Write out the whole listing exactly as it stands.

★ ★ ★

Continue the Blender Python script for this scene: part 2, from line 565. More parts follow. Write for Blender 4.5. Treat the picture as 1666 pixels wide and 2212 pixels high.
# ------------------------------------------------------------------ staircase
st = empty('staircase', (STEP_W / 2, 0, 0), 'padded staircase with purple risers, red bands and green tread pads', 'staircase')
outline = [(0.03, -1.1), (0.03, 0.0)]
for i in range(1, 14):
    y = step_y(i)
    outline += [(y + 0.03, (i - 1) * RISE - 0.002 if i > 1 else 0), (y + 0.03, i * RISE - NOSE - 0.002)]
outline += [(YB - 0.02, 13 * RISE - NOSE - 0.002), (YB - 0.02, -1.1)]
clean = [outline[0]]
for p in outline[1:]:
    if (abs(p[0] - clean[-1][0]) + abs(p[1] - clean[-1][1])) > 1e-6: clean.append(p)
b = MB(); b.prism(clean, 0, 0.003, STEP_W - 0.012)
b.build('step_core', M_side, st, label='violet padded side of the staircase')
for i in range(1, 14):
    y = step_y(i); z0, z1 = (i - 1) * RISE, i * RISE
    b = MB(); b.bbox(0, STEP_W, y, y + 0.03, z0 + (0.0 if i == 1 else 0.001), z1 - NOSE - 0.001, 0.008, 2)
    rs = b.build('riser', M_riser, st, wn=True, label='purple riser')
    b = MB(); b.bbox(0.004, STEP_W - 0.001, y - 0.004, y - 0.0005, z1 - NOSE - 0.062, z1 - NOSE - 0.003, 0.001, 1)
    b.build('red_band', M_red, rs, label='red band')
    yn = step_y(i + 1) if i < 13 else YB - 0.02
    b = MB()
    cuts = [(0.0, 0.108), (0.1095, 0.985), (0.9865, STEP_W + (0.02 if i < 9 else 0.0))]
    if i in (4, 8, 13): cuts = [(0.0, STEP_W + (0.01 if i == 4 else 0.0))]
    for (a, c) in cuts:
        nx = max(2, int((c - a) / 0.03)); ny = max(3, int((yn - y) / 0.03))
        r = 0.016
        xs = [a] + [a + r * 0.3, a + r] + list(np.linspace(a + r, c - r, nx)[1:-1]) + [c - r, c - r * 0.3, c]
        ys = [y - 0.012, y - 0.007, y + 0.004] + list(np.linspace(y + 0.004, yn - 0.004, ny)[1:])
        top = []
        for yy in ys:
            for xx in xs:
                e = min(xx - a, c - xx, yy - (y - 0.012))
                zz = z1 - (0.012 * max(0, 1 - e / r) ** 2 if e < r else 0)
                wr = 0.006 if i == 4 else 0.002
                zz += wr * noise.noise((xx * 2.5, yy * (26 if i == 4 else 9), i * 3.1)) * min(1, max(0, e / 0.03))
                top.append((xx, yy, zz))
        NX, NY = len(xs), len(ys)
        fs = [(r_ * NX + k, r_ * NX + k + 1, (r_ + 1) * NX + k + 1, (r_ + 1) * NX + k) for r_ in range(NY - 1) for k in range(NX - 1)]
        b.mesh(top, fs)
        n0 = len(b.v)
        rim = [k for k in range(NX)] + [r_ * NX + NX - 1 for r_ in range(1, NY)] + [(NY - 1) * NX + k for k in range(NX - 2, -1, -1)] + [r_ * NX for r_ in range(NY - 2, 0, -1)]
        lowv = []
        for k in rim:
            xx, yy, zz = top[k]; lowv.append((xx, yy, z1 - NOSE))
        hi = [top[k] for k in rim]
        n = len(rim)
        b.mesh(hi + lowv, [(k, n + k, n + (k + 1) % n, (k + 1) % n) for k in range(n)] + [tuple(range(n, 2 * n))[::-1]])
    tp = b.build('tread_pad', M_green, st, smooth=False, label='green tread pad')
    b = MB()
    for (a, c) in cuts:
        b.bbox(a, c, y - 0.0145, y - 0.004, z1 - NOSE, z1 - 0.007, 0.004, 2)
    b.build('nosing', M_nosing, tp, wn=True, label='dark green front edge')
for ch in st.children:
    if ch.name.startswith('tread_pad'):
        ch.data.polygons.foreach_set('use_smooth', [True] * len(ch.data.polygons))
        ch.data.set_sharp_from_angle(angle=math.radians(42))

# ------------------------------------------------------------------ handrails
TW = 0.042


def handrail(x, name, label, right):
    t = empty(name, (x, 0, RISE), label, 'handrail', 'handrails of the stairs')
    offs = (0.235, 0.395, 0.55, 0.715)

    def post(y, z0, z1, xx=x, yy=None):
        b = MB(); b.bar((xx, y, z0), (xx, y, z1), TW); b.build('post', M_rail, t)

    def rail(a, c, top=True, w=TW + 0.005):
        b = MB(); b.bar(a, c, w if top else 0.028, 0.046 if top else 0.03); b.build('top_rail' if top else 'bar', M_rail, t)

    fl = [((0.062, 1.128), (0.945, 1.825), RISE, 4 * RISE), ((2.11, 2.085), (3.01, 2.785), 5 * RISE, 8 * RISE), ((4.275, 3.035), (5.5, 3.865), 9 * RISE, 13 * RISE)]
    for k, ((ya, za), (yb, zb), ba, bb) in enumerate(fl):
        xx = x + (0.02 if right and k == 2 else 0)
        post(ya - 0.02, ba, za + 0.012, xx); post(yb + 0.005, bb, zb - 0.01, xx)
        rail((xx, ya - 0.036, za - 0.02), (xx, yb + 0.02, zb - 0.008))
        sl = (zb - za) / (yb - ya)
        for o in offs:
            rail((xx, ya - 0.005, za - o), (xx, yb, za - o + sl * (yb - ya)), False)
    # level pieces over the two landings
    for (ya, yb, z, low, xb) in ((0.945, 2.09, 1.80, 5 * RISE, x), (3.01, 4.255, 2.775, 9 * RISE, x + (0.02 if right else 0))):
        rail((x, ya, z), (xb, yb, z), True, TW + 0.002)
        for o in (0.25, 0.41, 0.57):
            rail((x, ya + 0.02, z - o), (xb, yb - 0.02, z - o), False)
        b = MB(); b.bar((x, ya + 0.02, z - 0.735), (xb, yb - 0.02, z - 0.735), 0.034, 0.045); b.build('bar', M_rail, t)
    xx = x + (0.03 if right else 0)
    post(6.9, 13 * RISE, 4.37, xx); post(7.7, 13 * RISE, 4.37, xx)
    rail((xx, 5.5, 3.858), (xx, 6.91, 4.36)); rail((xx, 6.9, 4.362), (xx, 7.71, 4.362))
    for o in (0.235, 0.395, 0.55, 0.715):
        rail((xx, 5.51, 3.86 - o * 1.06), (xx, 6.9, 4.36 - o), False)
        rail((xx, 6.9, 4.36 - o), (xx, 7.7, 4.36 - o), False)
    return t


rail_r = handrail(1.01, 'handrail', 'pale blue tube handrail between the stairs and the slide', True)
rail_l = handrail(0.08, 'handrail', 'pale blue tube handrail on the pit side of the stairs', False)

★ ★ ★

CORRECT ANSWER |
Continue the Blender Python script for this scene: part 2, from line 565. More parts follow. Write for Blender 4.5. Treat the picture as 1666 pixels wide and 2212 pixels high.
# ------------------------------------------------------------------ staircase
st = empty('staircase', (STEP_W / 2, 0, 0), 'padded staircase with purple risers, red bands and green tread pads', 'staircase')
outline = [(0.03, -1.1), (0.03, 0.0)]
for i in range(1, 14):
    y = step_y(i)
    outline += [(y + 0.03, (i - 1) * RISE - 0.002 if i > 1 else 0), (y + 0.03, i * RISE - NOSE - 0.002)]
outline += [(YB - 0.02, 13 * RISE - NOSE - 0.002), (YB - 0.02, -1.1)]
clean = [outline[0]]
for p in outline[1:]:
    if (abs(p[0] - clean[-1][0]) + abs(p[1] - clean[-1][1])) > 1e-6: clean.append(p)
b = MB(); b.prism(clean, 0, 0.003, STEP_W - 0.012)
b.build('step_core', M_side, st, label='violet padded side of the staircase')
for i in range(1, 14):
    y = step_y(i); z0, z1 = (i - 1) * RISE, i * RISE
    b = MB(); b.bbox(0, STEP_W, y, y + 0.03, z0 + (0.0 if i == 1 else 0.001), z1 - NOSE - 0.001, 0.008, 2)
    rs = b.build('riser', M_riser, st, wn=True, label='purple riser')
    b = MB(); b.bbox(0.004, STEP_W - 0.001, y - 0.004, y - 0.0005, z1 - NOSE - 0.062, z1 - NOSE - 0.003, 0.001, 1)
    b.build('red_band', M_red, rs, label='red band')
    yn = step_y(i + 1) if i < 13 else YB - 0.02
    b = MB()
    cuts = [(0.0, 0.108), (0.1095, 0.985), (0.9865, STEP_W + (0.02 if i < 9 else 0.0))]
    if i in (4, 8, 13): cuts = [(0.0, STEP_W + (0.01 if i == 4 else 0.0))]
    for (a, c) in cuts:
        nx = max(2, int((c - a) / 0.03)); ny = max(3, int((yn - y) / 0.03))
        r = 0.016
        xs = [a] + [a + r * 0.3, a + r] + list(np.linspace(a + r, c - r, nx)[1:-1]) + [c - r, c - r * 0.3, c]
        ys = [y - 0.012, y - 0.007, y + 0.004] + list(np.linspace(y + 0.004, yn - 0.004, ny)[1:])
        top = []
        for yy in ys:
            for xx in xs:
                e = min(xx - a, c - xx, yy - (y - 0.012))
                zz = z1 - (0.012 * max(0, 1 - e / r) ** 2 if e < r else 0)
                wr = 0.006 if i == 4 else 0.002
                zz += wr * noise.noise((xx * 2.5, yy * (26 if i == 4 else 9), i * 3.1)) * min(1, max(0, e / 0.03))
                top.append((xx, yy, zz))
        NX, NY = len(xs), len(ys)
        fs = [(r_ * NX + k, r_ * NX + k + 1, (r_ + 1) * NX + k + 1, (r_ + 1) * NX + k) for r_ in range(NY - 1) for k in range(NX - 1)]
        b.mesh(top, fs)
        n0 = len(b.v)
        rim = [k for k in range(NX)] + [r_ * NX + NX - 1 for r_ in range(1, NY)] + [(NY - 1) * NX + k for k in range(NX - 2, -1, -1)] + [r_ * NX for r_ in range(NY - 2, 0, -1)]
        lowv = []
        for k in rim:
            xx, yy, zz = top[k]; lowv.append((xx, yy, z1 - NOSE))
        hi = [top[k] for k in rim]
        n = len(rim)
        b.mesh(hi + lowv, [(k, n + k, n + (k + 1) % n, (k + 1) % n) for k in range(n)] + [tuple(range(n, 2 * n))[::-1]])
    tp = b.build('tread_pad', M_green, st, smooth=False, label='green tread pad')
    b = MB()
    for (a, c) in cuts:
        b.bbox(a, c, y - 0.0145, y - 0.004, z1 - NOSE, z1 - 0.007, 0.004, 2)
    b.build('nosing', M_nosing, tp, wn=True, label='dark green front edge')
for ch in st.children:
    if ch.name.startswith('tread_pad'):
        ch.data.polygons.foreach_set('use_smooth', [True] * len(ch.data.polygons))
        ch.data.set_sharp_from_angle(angle=math.radians(42))

# ------------------------------------------------------------------ handrails
TW = 0.042


def handrail(x, name, label, right):
    t = empty(name, (x, 0, RISE), label, 'handrail', 'handrails of the stairs')
    offs = (0.235, 0.395, 0.55, 0.715)

    def post(y, z0, z1, xx=x, yy=None):
        b = MB(); b.bar((xx, y, z0), (xx, y, z1), TW); b.build('post', M_rail, t)

    def rail(a, c, top=True, w=TW + 0.005):
        b = MB(); b.bar(a, c, w if top else 0.028, 0.046 if top else 0.03); b.build('top_rail' if top else 'bar', M_rail, t)

    fl = [((0.062, 1.128), (0.945, 1.825), RISE, 4 * RISE), ((2.11, 2.085), (3.01, 2.785), 5 * RISE, 8 * RISE), ((4.275, 3.035), (5.5, 3.865), 9 * RISE, 13 * RISE)]
    for k, ((ya, za), (yb, zb), ba, bb) in enumerate(fl):
        xx = x + (0.02 if right and k == 2 else 0)
        post(ya - 0.02, ba, za + 0.012, xx); post(yb + 0.005, bb, zb - 0.01, xx)
        rail((xx, ya - 0.036, za - 0.02), (xx, yb + 0.02, zb - 0.008))
        sl = (zb - za) / (yb - ya)
        for o in offs:
            rail((xx, ya - 0.005, za - o), (xx, yb, za - o + sl * (yb - ya)), False)
    # level pieces over the two landings
    for (ya, yb, z, low, xb) in ((0.945, 2.09, 1.80, 5 * RISE, x), (3.01, 4.255, 2.775, 9 * RISE, x + (0.02 if right else 0))):
        rail((x, ya, z), (xb, yb, z), True, TW + 0.002)
        for o in (0.25, 0.41, 0.57):
            rail((x, ya + 0.02, z - o), (xb, yb - 0.02, z - o), False)
        b = MB(); b.bar((x, ya + 0.02, z - 0.735), (xb, yb - 0.02, z - 0.735), 0.034, 0.045); b.build('bar', M_rail, t)
    xx = x + (0.03 if right else 0)
    post(6.9, 13 * RISE, 4.37, xx); post(7.7, 13 * RISE, 4.37, xx)
    rail((xx, 5.5, 3.858), (xx, 6.91, 4.36)); rail((xx, 6.9, 4.362), (xx, 7.71, 4.362))
    for o in (0.235, 0.395, 0.55, 0.715):
        rail((xx, 5.51, 3.86 - o * 1.06), (xx, 6.9, 4.36 - o), False)
        rail((xx, 6.9, 4.36 - o), (xx, 7.7, 4.36 - o), False)
    return t


rail_r = handrail(1.01, 'handrail', 'pale blue tube handrail between the stairs and the slide', True)
rail_l = handrail(0.08, 'handrail', 'pale blue tube handrail on the pit side of the stairs', False)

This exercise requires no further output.